Putin’s PR machine is in overdrive in the lead-up to the March elections, where he is widely expected to win (likely through a mix of underhanded and fair tactics) a third term as President. This, of course, requires a little bit of the pot-calling-the-kettle-black. Putin today made the unbelievable promise that, if elected, he would eradicate Russia’s poverty problem by 2020, and then practically in the same breath, slammed those ‘who do not hope to win’, predicting that they ‘will boldly make promises they will not have to keep.’ In other words, a pretty bold admission of his own hopelessness?
It will certainly be interesting watching the Kremlin’s attempts to shut down the growing popularity of opposition figures like Alexei Navalny and Mikhail Prokhorov over the next few months. A website specially designed to promote Putin’s presidential campaign using a version of the Facebook ‘like’ function, for example, was mysteriously removed by the web provider after posts urging him to step down received thousands of ‘likes’ – another illustrative reminder of the fact that Putin’s waning popularity has much to do with the fact that he is out of touch. As the web burns up with stories, memoirs and mnemes about Alexei Navalny (there’s another new and thorough profile of him up at today’s Guardian), the only peep that’s been heard from President Dmitry Medvedev of late is his dismissal of Arkhangelsk Governor Ilya Mikhalchuk – almost certainly for failing to garner better results for United Russia in the region at the last elections (so much for Medvedev the Moderniser).

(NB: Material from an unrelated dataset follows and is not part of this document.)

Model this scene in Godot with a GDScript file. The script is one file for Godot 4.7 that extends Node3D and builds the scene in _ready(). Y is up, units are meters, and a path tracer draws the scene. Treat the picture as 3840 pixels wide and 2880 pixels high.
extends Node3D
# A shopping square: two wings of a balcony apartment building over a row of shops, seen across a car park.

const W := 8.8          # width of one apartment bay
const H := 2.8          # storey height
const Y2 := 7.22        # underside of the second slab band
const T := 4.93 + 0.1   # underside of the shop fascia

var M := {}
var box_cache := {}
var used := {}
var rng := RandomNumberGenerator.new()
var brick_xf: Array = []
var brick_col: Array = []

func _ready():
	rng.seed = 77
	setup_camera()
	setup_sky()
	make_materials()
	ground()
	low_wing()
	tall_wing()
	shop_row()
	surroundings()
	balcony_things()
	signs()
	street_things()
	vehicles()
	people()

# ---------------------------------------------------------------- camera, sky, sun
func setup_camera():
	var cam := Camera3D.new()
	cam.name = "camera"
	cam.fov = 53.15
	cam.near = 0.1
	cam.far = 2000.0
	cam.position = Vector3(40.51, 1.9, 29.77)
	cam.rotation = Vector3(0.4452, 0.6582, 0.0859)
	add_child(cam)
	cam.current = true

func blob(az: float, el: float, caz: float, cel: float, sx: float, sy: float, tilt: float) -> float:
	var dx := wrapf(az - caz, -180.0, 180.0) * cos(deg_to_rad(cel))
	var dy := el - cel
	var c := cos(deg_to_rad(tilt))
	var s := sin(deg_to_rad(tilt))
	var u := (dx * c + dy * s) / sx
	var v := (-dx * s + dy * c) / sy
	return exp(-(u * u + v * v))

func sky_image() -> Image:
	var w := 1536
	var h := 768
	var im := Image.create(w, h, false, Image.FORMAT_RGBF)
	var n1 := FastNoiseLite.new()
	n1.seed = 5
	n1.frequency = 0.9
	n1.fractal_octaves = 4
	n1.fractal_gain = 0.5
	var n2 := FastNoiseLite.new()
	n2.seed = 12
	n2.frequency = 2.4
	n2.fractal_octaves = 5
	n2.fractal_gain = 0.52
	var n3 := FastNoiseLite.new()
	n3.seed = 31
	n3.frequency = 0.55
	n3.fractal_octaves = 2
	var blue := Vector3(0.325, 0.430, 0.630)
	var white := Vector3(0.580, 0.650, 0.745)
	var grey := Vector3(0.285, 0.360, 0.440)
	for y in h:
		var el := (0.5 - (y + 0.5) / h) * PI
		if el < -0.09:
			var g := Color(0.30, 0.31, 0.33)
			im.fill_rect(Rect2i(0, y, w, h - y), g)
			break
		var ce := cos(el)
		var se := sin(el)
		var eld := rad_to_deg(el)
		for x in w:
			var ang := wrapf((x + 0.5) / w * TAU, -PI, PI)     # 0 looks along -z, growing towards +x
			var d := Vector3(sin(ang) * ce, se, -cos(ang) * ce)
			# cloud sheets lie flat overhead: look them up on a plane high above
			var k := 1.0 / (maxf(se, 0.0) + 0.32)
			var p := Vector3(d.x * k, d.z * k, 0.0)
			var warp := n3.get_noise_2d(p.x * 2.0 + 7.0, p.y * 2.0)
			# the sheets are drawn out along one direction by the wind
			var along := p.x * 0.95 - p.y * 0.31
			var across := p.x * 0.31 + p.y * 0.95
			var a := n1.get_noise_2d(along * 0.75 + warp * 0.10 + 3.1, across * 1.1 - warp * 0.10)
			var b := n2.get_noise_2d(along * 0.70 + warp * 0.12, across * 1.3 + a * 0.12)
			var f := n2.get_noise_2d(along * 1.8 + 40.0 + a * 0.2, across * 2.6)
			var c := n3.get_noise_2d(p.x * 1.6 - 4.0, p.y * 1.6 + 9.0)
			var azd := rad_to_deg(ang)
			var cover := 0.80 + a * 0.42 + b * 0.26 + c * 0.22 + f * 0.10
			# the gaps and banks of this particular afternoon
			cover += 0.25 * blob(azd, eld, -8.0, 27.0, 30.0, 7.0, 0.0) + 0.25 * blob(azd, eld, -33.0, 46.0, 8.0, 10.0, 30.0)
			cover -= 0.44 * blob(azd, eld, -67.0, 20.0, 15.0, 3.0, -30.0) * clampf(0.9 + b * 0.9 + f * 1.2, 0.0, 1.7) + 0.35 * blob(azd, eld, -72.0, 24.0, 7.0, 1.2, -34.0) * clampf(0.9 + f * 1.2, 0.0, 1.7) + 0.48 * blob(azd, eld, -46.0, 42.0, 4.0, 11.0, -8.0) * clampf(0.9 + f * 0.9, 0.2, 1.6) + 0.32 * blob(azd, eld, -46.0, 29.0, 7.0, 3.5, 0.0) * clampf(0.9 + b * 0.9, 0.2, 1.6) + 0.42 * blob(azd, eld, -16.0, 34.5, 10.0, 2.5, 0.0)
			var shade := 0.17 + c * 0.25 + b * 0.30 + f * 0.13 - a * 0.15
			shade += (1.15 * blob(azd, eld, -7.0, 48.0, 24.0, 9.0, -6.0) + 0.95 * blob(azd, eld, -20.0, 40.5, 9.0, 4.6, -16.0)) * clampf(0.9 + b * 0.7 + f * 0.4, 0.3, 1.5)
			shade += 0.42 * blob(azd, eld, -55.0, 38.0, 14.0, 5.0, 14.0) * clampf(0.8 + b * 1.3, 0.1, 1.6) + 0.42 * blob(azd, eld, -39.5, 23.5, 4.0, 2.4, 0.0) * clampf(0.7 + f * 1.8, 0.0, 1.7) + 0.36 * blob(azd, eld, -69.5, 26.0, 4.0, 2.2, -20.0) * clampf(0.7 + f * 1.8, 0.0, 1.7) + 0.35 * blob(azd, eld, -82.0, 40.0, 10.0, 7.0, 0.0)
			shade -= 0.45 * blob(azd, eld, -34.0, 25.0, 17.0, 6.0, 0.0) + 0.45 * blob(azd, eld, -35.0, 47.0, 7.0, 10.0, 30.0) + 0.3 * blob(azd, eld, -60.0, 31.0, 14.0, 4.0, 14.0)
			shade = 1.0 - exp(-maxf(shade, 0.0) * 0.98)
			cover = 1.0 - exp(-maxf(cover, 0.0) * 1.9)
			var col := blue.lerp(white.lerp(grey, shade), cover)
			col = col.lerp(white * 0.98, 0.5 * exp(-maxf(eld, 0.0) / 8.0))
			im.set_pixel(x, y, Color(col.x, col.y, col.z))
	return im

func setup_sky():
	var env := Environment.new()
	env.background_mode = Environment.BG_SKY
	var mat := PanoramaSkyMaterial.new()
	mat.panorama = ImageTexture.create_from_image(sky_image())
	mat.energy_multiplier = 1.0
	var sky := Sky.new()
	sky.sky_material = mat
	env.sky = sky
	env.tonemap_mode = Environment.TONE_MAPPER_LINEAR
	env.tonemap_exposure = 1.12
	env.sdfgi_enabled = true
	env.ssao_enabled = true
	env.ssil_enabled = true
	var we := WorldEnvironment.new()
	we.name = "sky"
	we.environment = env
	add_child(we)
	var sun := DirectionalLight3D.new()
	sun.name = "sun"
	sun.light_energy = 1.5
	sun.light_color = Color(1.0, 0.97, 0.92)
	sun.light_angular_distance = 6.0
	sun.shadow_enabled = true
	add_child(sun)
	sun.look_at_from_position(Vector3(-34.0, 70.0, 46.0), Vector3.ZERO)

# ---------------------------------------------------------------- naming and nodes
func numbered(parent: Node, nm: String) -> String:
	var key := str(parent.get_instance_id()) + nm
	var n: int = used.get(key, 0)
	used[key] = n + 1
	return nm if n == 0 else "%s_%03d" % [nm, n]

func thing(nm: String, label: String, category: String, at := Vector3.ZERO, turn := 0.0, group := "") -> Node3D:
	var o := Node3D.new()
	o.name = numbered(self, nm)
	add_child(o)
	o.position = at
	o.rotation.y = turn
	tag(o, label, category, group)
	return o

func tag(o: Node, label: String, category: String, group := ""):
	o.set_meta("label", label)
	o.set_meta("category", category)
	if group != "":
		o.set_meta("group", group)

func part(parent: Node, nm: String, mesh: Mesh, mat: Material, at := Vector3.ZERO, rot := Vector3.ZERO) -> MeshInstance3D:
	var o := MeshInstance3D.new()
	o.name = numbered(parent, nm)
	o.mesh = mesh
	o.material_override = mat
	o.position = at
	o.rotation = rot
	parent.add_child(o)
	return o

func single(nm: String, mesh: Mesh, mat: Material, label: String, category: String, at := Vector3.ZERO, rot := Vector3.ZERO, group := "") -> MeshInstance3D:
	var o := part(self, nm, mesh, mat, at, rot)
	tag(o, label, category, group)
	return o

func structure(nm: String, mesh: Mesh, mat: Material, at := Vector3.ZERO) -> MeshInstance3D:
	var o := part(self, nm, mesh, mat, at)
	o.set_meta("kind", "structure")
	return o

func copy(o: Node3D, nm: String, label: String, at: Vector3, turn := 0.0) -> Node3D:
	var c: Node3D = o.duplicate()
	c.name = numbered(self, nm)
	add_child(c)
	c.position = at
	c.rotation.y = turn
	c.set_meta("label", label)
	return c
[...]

Navalny’s primary point of appeal is the fact that, where Medvedev and Putin struggle to manage even an Internet presence with grace, it is a natural medium of expression for him. The new wave of popular Russian dissent that begun on December 24 certainly has the technological revolution to thank for its exponential success, and Navalny’s strong online presence allows him the means of reaching an audience that official channels of dissemination would never allow. As a result, ‘opposing Putin [is now] something cool and normal,’ and it’s the Kremlin cronies who are looking stranger than ever.